##### SUPPLIED DATA #####

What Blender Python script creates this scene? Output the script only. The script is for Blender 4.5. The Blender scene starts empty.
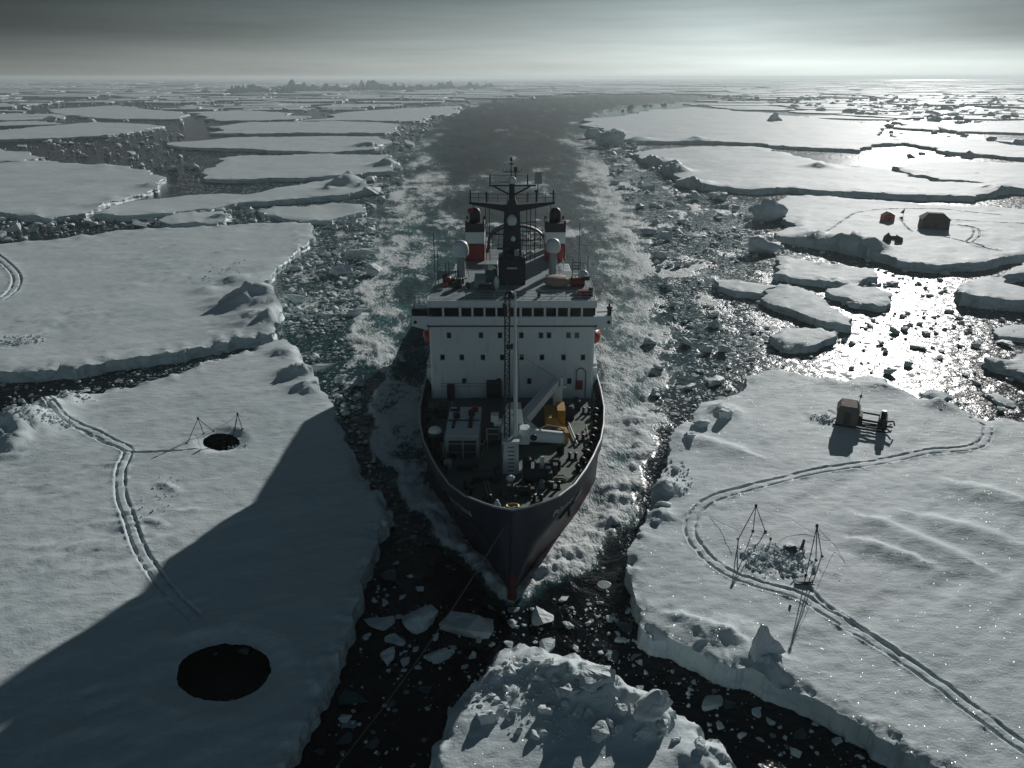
import bpy, bmesh, math, random
import numpy as np
from mathutils import Vector, Matrix, noise as mnoise
from mathutils.geometry import delaunay_2d_cdt

# ------------------------------------------------------------------ camera, sky, sun, exposure
SC = bpy.context.scene
R = math.radians
FPX, HCAM, HORY = 780.0, 47.0, 77.0
PITCH = math.atan((384 - HORY) / FPX)
CP, SP = math.cos(PITCH), math.sin(PITCH)
cd = bpy.data.cameras.new('camera'); cam = bpy.data.objects.new('camera', cd)
SC.collection.objects.link(cam); SC.camera = cam
cam.location = (0, 0, HCAM); cam.rotation_euler = (R(90) - PITCH, 0, 0)
cd.sensor_width = 36; cd.lens = FPX * 36 / 1024; cd.clip_start = .5; cd.clip_end = 80000

SUN_AZ, SUN_EL = 26.5, 17.8
w = bpy.data.worlds.new('World'); SC.world = w; w.use_nodes = True
nt = w.node_tree; N = nt.nodes; L = nt.links
bg = N['Background']; bg.inputs[1].default_value = .10
sky = N.new('ShaderNodeTexSky'); sky.sky_type = 'NISHITA'; sky.sun_disc = False
sky.sun_elevation = R(SUN_EL); sky.sun_rotation = R(SUN_AZ)
sky.altitude = 0; sky.air_density = 1.0; sky.dust_density = .7; sky.ozone_density = 1.0
tc = N.new('ShaderNodeTexCoord'); sx = N.new('ShaderNodeSeparateXYZ'); L.new(tc.outputs['Generated'], sx.inputs[0])
def ramp(src, pts):
    q = N.new('ShaderNodeValToRGB'); q.color_ramp.interpolation = 'B_SPLINE'
    e = q.color_ramp.elements
    while len(e) < len(pts): e.new(.5)
    for i, (p, c) in enumerate(pts): e[i].position = p; e[i].color = (*c, 1) if not isinstance(c, (int, float)) else (c, c, c, 1)
    L.new(src, q.inputs[0]); return q.outputs[0]
hs = N.new('ShaderNodeHueSaturation'); hs.inputs['Saturation'].default_value = .12
L.new(sky.outputs[0], hs.inputs['Color'])
# sky tone by height: unseen overhead darkened to deepen shadows, pale strip over the skyline
deck = ramp(sx.outputs['Z'], [(0, (.82, .89, .87)), (.035, (.66, .765, .77)), (.10, (.30, .385, .405)), (.2, (.115, .18, .23)), (.6, (.10, .175, .23))])
mp = N.new('ShaderNodeMapping'); mp.inputs['Scale'].default_value = (1.3, 1.3, 24); mp.inputs['Rotation'].default_value = (0, R(1.2), 0)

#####

Leave the pictures out, and print every line of the listing exactly as written.

What Blender Python script creates this scene? Output the script only. The script is for Blender 4.5. The Blender scene starts empty.
import bpy, bmesh, math, random
import numpy as np
from mathutils import Vector, Matrix, noise as mnoise
from mathutils.geometry import delaunay_2d_cdt

# ------------------------------------------------------------------ camera, sky, sun, exposure
SC = bpy.context.scene
R = math.radians
FPX, HCAM, HORY = 780.0, 47.0, 77.0
PITCH = math.atan((384 - HORY) / FPX)
CP, SP = math.cos(PITCH), math.sin(PITCH)
cd = bpy.data.cameras.new('camera'); cam = bpy.data.objects.new('camera', cd)
SC.collection.objects.link(cam); SC.camera = cam
cam.location = (0, 0, HCAM); cam.rotation_euler = (R(90) - PITCH, 0, 0)
cd.sensor_width = 36; cd.lens = FPX * 36 / 1024; cd.clip_start = .5; cd.clip_end = 80000

SUN_AZ, SUN_EL = 26.5, 17.8
w = bpy.data.worlds.new('World'); SC.world = w; w.use_nodes = True
nt = w.node_tree; N = nt.nodes; L = nt.links
bg = N['Background']; bg.inputs[1].default_value = .10
sky = N.new('ShaderNodeTexSky'); sky.sky_type = 'NISHITA'; sky.sun_disc = False
sky.sun_elevation = R(SUN_EL); sky.sun_rotation = R(SUN_AZ)
sky.altitude = 0; sky.air_density = 1.0; sky.dust_density = .7; sky.ozone_density = 1.0
tc = N.new('ShaderNodeTexCoord'); sx = N.new('ShaderNodeSeparateXYZ'); L.new(tc.outputs['Generated'], sx.inputs[0])
def ramp(src, pts):
    q = N.new('ShaderNodeValToRGB'); q.color_ramp.interpolation = 'B_SPLINE'
    e = q.color_ramp.elements
    while len(e) < len(pts): e.new(.5)
    for i, (p, c) in enumerate(pts): e[i].position = p; e[i].color = (*c, 1) if not isinstance(c, (int, float)) else (c, c, c, 1)
    L.new(src, q.inputs[0]); return q.outputs[0]
hs = N.new('ShaderNodeHueSaturation'); hs.inputs['Saturation'].default_value = .12
L.new(sky.outputs[0], hs.inputs['Color'])
# sky tone by height: unseen overhead darkened to deepen shadows, pale strip over the skyline
deck = ramp(sx.outputs['Z'], [(0, (.82, .89, .87)), (.035, (.66, .765, .77)), (.10, (.30, .385, .405)), (.2, (.115, .18, .23)), (.6, (.10, .175, .23))])
mp = N.new('ShaderNodeMapping'); mp.inputs['Scale'].default_value = (1.3, 1.3, 24); mp.inputs['Rotation'].default_value = (0, R(1.2), 0)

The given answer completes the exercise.